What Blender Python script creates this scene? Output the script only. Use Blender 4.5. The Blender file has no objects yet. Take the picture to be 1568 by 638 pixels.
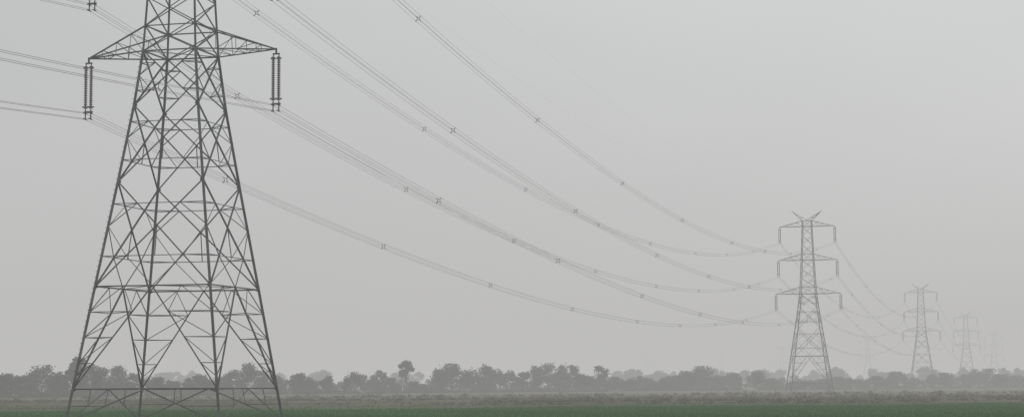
import bpy, math, random
import numpy as np
from mathutils import Vector, Matrix
random.seed(7); rng=np.random.default_rng(11)
sc=bpy.context.scene
sc.view_settings.view_transform='Standard'
try: sc.view_settings.look='None'
except: pass
sc.view_settings.exposure=0

F=3000.0; H=2.8; ROLL=0.25; PITCH=5.09
SIG=0.00094; HAZE=(0.512,0.508,0.502)

def horizon(x): return 586-(x-784)*math.tan(math.radians(ROLL))
def gx(x,D): return (x-784)/F*D
def gz(x,y,D): return H+(horizon(x)-y)*D/F

# ---------------------------------------------------------------- materials
def newmat(name):
    m=bpy.data.materials.new(name); m.use_nodes=True
    return m,m.node_tree,m.node_tree.nodes['Principled BSDF']
def N(nt,t,**k):
    n=nt.nodes.new(t)
    for a,b in k.items(): setattr(n,a,b)
    return n
def noise(nt,vec,scale,detail=5,rough=.55):
    n=N(nt,'ShaderNodeTexNoise'); n.inputs['Scale'].default_value=scale
    n.inputs['Detail'].default_value=detail; n.inputs['Roughness'].default_value=rough
    if vec is not None: nt.links.new(vec,n.inputs['Vector'])
    return n.outputs['Fac']
def ramp(nt,fac,stops):
    r=N(nt,'ShaderNodeValToRGB'); e=r.color_ramp.elements
    while len(e)<len(stops): e.new(.5)
    for i,(p,c) in enumerate(stops):
        e[i].position=p; e[i].color=(*c,1)
    nt.links.new(fac,r.inputs['Fac']); return r.outputs['Color']
def mix(nt,fac,a,b,mode='MIX'):
    m=N(nt,'ShaderNodeMix',data_type='RGBA',blend_type=mode)
    for s,v in ((m.inputs[0],fac),(m.inputs[6],a),(m.inputs[7],b)):
        if isinstance(v,(int,float)): s.default_value=v
        elif isinstance(v,tuple): s.default_value=(*v,1)
        else: nt.links.new(v,s)
    return m.outputs[2]
def math_(nt,op,a,b=0,c=None,clamp=False):
    m=N(nt,'ShaderNodeMath',operation=op,use_clamp=clamp)
    for s,v in zip(m.inputs,(a,b,c)):
        if v is None: continue
        if isinstance(v,(int,float)): s.default_value=v
        else: nt.links.new(v,s)
    return m.outputs[0]

def steel_mat(name,c1,c2,rough=.6,metal=.3):
    m,nt,b=newmat(name)
    tc=N(nt,'ShaderNodeTexCoord').outputs['Object']
    nt.links.new(ramp(nt,noise(nt,tc,1.3,6),[(.35,c1),(.65,c2)]),b.inputs['Base Color'])
    b.inputs['Roughness'].default_value=rough; b.inputs['Metallic'].default_value=metal
    return m
M_STEEL=steel_mat('galvanised_steel',(.048,.052,.060),(.125,.130,.142))
M_WIRE=steel_mat('aluminium_wire',(.16,.16,.16),(.24,.24,.24),.55,.3)
M_INS=steel_mat('insulator_glaze',(.030,.028,.028),(.05,.048,.046),.35,0)
M_FIT=steel_mat('line_fittings',(.06,.06,.06),(.10,.10,.10))
M_CONC=steel_mat('concrete',(.25,.24,.22),(.35,.34,.32),.9,0)

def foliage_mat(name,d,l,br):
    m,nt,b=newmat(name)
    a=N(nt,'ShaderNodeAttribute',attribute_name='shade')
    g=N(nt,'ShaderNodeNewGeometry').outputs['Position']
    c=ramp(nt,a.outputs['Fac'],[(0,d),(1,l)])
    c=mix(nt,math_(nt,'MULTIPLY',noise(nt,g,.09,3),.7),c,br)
    nt.links.new(c,b.inputs['Base Color']); b.inputs['Roughness'].default_value=.8
    b.inputs['Specular IOR Level'].default_value=.15
    return m
M_LEAF=foliage_mat('tree_foliage',(.018,.030,.020),(.080,.105,.060),(.060,.070,.058))
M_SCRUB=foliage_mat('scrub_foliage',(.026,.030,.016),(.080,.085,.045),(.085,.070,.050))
M_GRASS=foliage_mat('grass_blades',(.016,.095,.008),(.040,.205,.018),(.038,.135,.016))
M_BARK=steel_mat('bark',(.04,.034,.028),(.09,.08,.068),.9,0)

# ---------------------------------------------------------------- mesh helpers
class MB:
    def __init__(s): s.v=[];s.f=[];s.m=[]
    def add(s,vs,fs,mi=0):
        o=len(s.v); s.v+= [tuple(v) for v in vs]
        s.f+=[tuple(i+o for i in f) for f in fs]; s.m+=[mi]*len(fs)
    def mesh(s,name,mats):
        me=bpy.data.meshes.new(name); me.from_pydata(s.v,[],s.f)
        for m in mats: me.materials.append(m)
        me.polygons.foreach_set('material_index',s.m); me.update(); return me
def frame(p,q):
    d=(q-p).normalized()
    r=Vector((0,0,1)) if abs(d.z)<.9 else Vector((1,0,0))
    u=d.cross(r).normalized(); v=u.cross(d).normalized()
    return u,v
def lbar(mb,p,q,w,mi=0):
    p=Vector(p);q=Vector(q)
    if (q-p).length<1e-4: return
    u,v=frame(p,q); t=w*.16
    prof=[(0,0),(w,0),(w,t),(t,t),(t,w),(0,w)]
    vs=[]
    for c in (p,q):
        for a,b in prof: vs.append(c+u*(a-w*.4)+v*(b-w*.4))
    fs=[(i,(i+1)%6,(i+1)%6+6,i+6) for i in range(6)]
    fs+= [(5,4,3,2,1,0),(6,7,8,9,10,11)]
    mb.add(vs,fs,mi)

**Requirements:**
Restate the whole of the material word for word without the pictures.

**Solved problem:**
What Blender Python script creates this scene? Output the script only. Use Blender 4.5. The Blender file has no objects yet. Take the picture to be 1568 by 638 pixels.
import bpy, math, random
import numpy as np
from mathutils import Vector, Matrix
random.seed(7); rng=np.random.default_rng(11)
sc=bpy.context.scene
sc.view_settings.view_transform='Standard'
try: sc.view_settings.look='None'
except: pass
sc.view_settings.exposure=0

F=3000.0; H=2.8; ROLL=0.25; PITCH=5.09
SIG=0.00094; HAZE=(0.512,0.508,0.502)

def horizon(x): return 586-(x-784)*math.tan(math.radians(ROLL))
def gx(x,D): return (x-784)/F*D
def gz(x,y,D): return H+(horizon(x)-y)*D/F

# ---------------------------------------------------------------- materials
def newmat(name):
    m=bpy.data.materials.new(name); m.use_nodes=True
    return m,m.node_tree,m.node_tree.nodes['Principled BSDF']
def N(nt,t,**k):
    n=nt.nodes.new(t)
    for a,b in k.items(): setattr(n,a,b)
    return n
def noise(nt,vec,scale,detail=5,rough=.55):
    n=N(nt,'ShaderNodeTexNoise'); n.inputs['Scale'].default_value=scale
    n.inputs['Detail'].default_value=detail; n.inputs['Roughness'].default_value=rough
    if vec is not None: nt.links.new(vec,n.inputs['Vector'])
    return n.outputs['Fac']
def ramp(nt,fac,stops):
    r=N(nt,'ShaderNodeValToRGB'); e=r.color_ramp.elements
    while len(e)<len(stops): e.new(.5)
    for i,(p,c) in enumerate(stops):
        e[i].position=p; e[i].color=(*c,1)
    nt.links.new(fac,r.inputs['Fac']); return r.outputs['Color']
def mix(nt,fac,a,b,mode='MIX'):
    m=N(nt,'ShaderNodeMix',data_type='RGBA',blend_type=mode)
    for s,v in ((m.inputs[0],fac),(m.inputs[6],a),(m.inputs[7],b)):
        if isinstance(v,(int,float)): s.default_value=v
        elif isinstance(v,tuple): s.default_value=(*v,1)
        else: nt.links.new(v,s)
    return m.outputs[2]
def math_(nt,op,a,b=0,c=None,clamp=False):
    m=N(nt,'ShaderNodeMath',operation=op,use_clamp=clamp)
    for s,v in zip(m.inputs,(a,b,c)):
        if v is None: continue
        if isinstance(v,(int,float)): s.default_value=v
        else: nt.links.new(v,s)
    return m.outputs[0]

def steel_mat(name,c1,c2,rough=.6,metal=.3):
    m,nt,b=newmat(name)
    tc=N(nt,'ShaderNodeTexCoord').outputs['Object']
    nt.links.new(ramp(nt,noise(nt,tc,1.3,6),[(.35,c1),(.65,c2)]),b.inputs['Base Color'])
    b.inputs['Roughness'].default_value=rough; b.inputs['Metallic'].default_value=metal
    return m
M_STEEL=steel_mat('galvanised_steel',(.048,.052,.060),(.125,.130,.142))
M_WIRE=steel_mat('aluminium_wire',(.16,.16,.16),(.24,.24,.24),.55,.3)
M_INS=steel_mat('insulator_glaze',(.030,.028,.028),(.05,.048,.046),.35,0)
M_FIT=steel_mat('line_fittings',(.06,.06,.06),(.10,.10,.10))
M_CONC=steel_mat('concrete',(.25,.24,.22),(.35,.34,.32),.9,0)

def foliage_mat(name,d,l,br):
    m,nt,b=newmat(name)
    a=N(nt,'ShaderNodeAttribute',attribute_name='shade')
    g=N(nt,'ShaderNodeNewGeometry').outputs['Position']
    c=ramp(nt,a.outputs['Fac'],[(0,d),(1,l)])
    c=mix(nt,math_(nt,'MULTIPLY',noise(nt,g,.09,3),.7),c,br)
    nt.links.new(c,b.inputs['Base Color']); b.inputs['Roughness'].default_value=.8
    b.inputs['Specular IOR Level'].default_value=.15
    return m
M_LEAF=foliage_mat('tree_foliage',(.018,.030,.020),(.080,.105,.060),(.060,.070,.058))
M_SCRUB=foliage_mat('scrub_foliage',(.026,.030,.016),(.080,.085,.045),(.085,.070,.050))
M_GRASS=foliage_mat('grass_blades',(.016,.095,.008),(.040,.205,.018),(.038,.135,.016))
M_BARK=steel_mat('bark',(.04,.034,.028),(.09,.08,.068),.9,0)

# ---------------------------------------------------------------- mesh helpers
class MB:
    def __init__(s): s.v=[];s.f=[];s.m=[]
    def add(s,vs,fs,mi=0):
        o=len(s.v); s.v+= [tuple(v) for v in vs]
        s.f+=[tuple(i+o for i in f) for f in fs]; s.m+=[mi]*len(fs)
    def mesh(s,name,mats):
        me=bpy.data.meshes.new(name); me.from_pydata(s.v,[],s.f)
        for m in mats: me.materials.append(m)
        me.polygons.foreach_set('material_index',s.m); me.update(); return me
def frame(p,q):
    d=(q-p).normalized()
    r=Vector((0,0,1)) if abs(d.z)<.9 else Vector((1,0,0))
    u=d.cross(r).normalized(); v=u.cross(d).normalized()
    return u,v
def lbar(mb,p,q,w,mi=0):
    p=Vector(p);q=Vector(q)
    if (q-p).length<1e-4: return
    u,v=frame(p,q); t=w*.16
    prof=[(0,0),(w,0),(w,t),(t,t),(t,w),(0,w)]
    vs=[]
    for c in (p,q):
        for a,b in prof: vs.append(c+u*(a-w*.4)+v*(b-w*.4))
    fs=[(i,(i+1)%6,(i+1)%6+6,i+6) for i in range(6)]
    fs+= [(5,4,3,2,1,0),(6,7,8,9,10,11)]
    mb.add(vs,fs,mi)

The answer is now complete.